The Last Pier

Roma Tearne

Published by Aardvark Bureau 10 April 2015

352pp, paperback, £8.99

Reviewed by Alison Burns

 

 

‘There was a hint of envy in her voice.  A small box of invisible desire stood on Rose’s bedside table.  Cecily saw all sorts of unidentified jewels inside.

  ‘Do you want to go, too’ she asked, feeling like a magpie, lifting the invisible lid with one finger.

  ‘Of course not! I don’t want to fight the Germans.’

  Her sister’s eyes were ablaze with lies as she prised Cecily’s fingers off the lid and closed the box firmly.

  ‘But I don’t want to spend my life in this ghastly place, either.’

It is late summer, 1939.  Fourteen-year-old Cecily is in awe of her older sister, Rose, who is so beautiful and so romantic.  Rose is envious of their brother, Joe, who has just signed up and will get away, to France.  Palmyra Farm, their Suffolk home, is preparing for the harvest.  England that summer, on the brink of war, is as beautiful as Rose, the land lying ‘under a hazy golden silence’ as ‘death watched them from amongst the froth of cow parsley.’

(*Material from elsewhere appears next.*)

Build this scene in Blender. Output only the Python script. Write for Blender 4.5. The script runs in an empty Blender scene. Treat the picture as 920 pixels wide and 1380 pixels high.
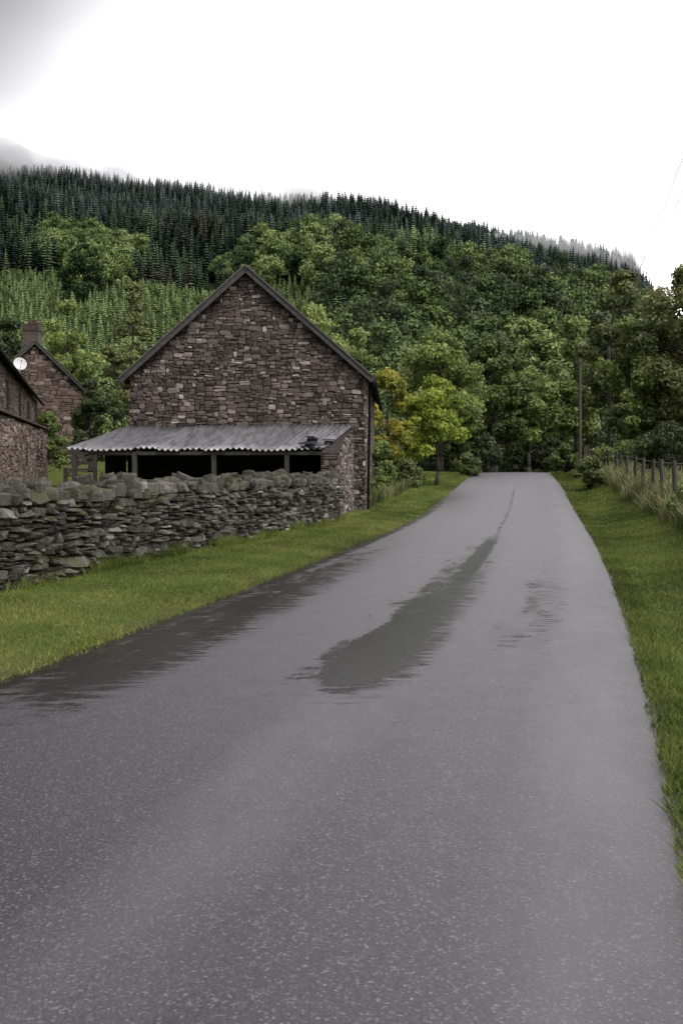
import bpy, math, random, bmesh
import numpy as np
from mathutils import Vector, Matrix
rng=np.random.default_rng(7); random.seed(7)
F=1342.0
scene=bpy.context.scene
scene.view_settings.view_transform='Standard'
try: scene.view_settings.look='None'
except Exception: pass
scene.view_settings.exposure=0

# ------------------------------------------------------------------ terrain functions
def ss(a):
    a=np.clip(a,0,1); return a*a*(3-2*a)
def xc(y):
    y=np.asarray(y,float); yy=np.maximum(y,-12)
    return .17*y+2.2*(1-np.exp(-yy/20))-2.05
_py=np.arange(-60,400,.5)
_pz=np.interp(_py,[-60,24,30,38,50,60,65,72,90,120,400],[0,0,.05,.3,.67,.96,1.03,.85,.1,-1,-1])
_k=np.hanning(13);_k/=_k.sum()
_pz=np.convolve(np.pad(_pz,6,mode='edge'),_k,'valid')
def prof(y): return np.interp(y,_py,_pz)
_ru=np.array([-600,0,60,230,350,480,600,720,800,850,880,950,1400.])
_rz=np.array([172,170,169,163,156,149,141,132,125,117,98,58,40.])
def zt(x,y):
    x=np.asarray(x,float); y=np.asarray(y,float)
    t=x-xc(y)
    z=prof(y)
    off=ss((np.abs(t)-2.5)/.6)
    z=z+ .05*ss((-t-2.35)/.5)
    z=z+ .50*ss((t-2.7)/2.4)*(.1+.9*ss((y-5)/15))
    z=z+ .6*ss((-t-13)/3)*ss((y-24)/8)
    z=z+off*(.03*np.sin(x*1.3+y*.7)+.02*np.sin(x*3.1-y*2.3))
    z=z+.25*ss((-t-9)/6)*np.sin(x*.11+y*.05)*ss((y-60)/20)
    up=x/np.maximum(y,100)*F+460
    R=np.interp(up,_ru,_rz)
    g=np.clip((y-120)/480,0,1)
    h=R*g**1.02
    h=np.where(y>600,R*(1-ss((y-600)/500)*.9),h)
    und=(4*np.sin(x*.031+1)+3*np.sin(y*.04+x*.02)+2.0*np.sin(x*.09+y*.05))*ss((y-150)/150)
    return z+h+und*np.where(y>540,np.clip(1-(y-540)/60,0.15,1),1)

# ------------------------------------------------------------------ mesh helpers
def mesh_np(name,verts,faces,mat,var=None,smooth=False,uv=None,parent=None):
    me=bpy.data.meshes.new(name)
    verts=np.ascontiguousarray(verts,dtype=np.float32); faces=np.ascontiguousarray(faces,dtype=np.int32)
    k=faces.shape[1]
    me.vertices.add(len(verts)); me.vertices.foreach_set('co',verts.ravel())
    me.loops.add(faces.size); me.loops.foreach_set('vertex_index',faces.ravel())
    me.polygons.add(len(faces)); me.polygons.foreach_set('loop_start',np.arange(0,faces.size,k,dtype=np.int32))
    me.update(calc_edges=True)
    if smooth: me.polygons.foreach_set('use_smooth',np.ones(len(faces),dtype=bool))
    if var is not None:
        a=me.attributes.new('var','FLOAT','FACE'); a.data.foreach_set('value',np.asarray(var,dtype=np.float32))
    if uv is not None:
        l=me.uv_layers.new(name='UVMap'); l.data.foreach_set('uv',np.ascontiguousarray(uv[faces.ravel()],dtype=np.float32).ravel())
    me.materials.append(mat)
    ob=bpy.data.objects.new(name,me); scene.collection.objects.link(ob)
    if parent: ob.parent=parent
    return ob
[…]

If Rose’s fatal flaw is romanticism, Cecily’s is curiosity:  she is an inveterate eavesdropper.  In this family there is much to overhear, all of it confusing.

The Maudsley family at Palmyra consists of parents Agnes and Selwyn, their three children, Aunt Kitty (Agnes’s sister) and a collection of staff, including cook and gardener.  The children’s friends include Bellamy, the tinker’s boy, with whom Rose has sex, and the charming Molinello family, owners of the first Italian ice-cream parlour in Bly.  While Agnes picks the endless fruit and Rose listens to jazz, Selwyn leaves his tractor behind and goes up to London for a government interview.  From then on, he takes charge of air-raid precautions.

Preparations for the annual tennis party, complete with Italian ice-cream, vie with the harvest.  Golden day follows golden day.  Creepy Robert Wilson appears, with boxes of chocolates:  is he a friend, or a spy?  Carlo Molinello watches Rose, Bellamy watches Rose, Robert Wilson watches Rose.  Selwyn keeps disappearing.  Agnes is sad, Kitty is sharp, Cecily mystified.  And then Cecily makes a mistake.

Nearly 30 years later, Cecily returns, to the derelict farmhouse in which her mother lived on after The Tragedy that year – when Rose died, and Selwyn went to prison.  Memories flood back.  Some of the secrets she eventually uncovers are worse than her guilt, and almost impossible to bear.

This (Tearne’s sixth) is an extraordinarily compelling, subtle and atmospheric novel, inspired by the chance discovery of old photographs.  In it, Tearne does justice not only to history but to the heartbreaking complexities of family life in a time of war.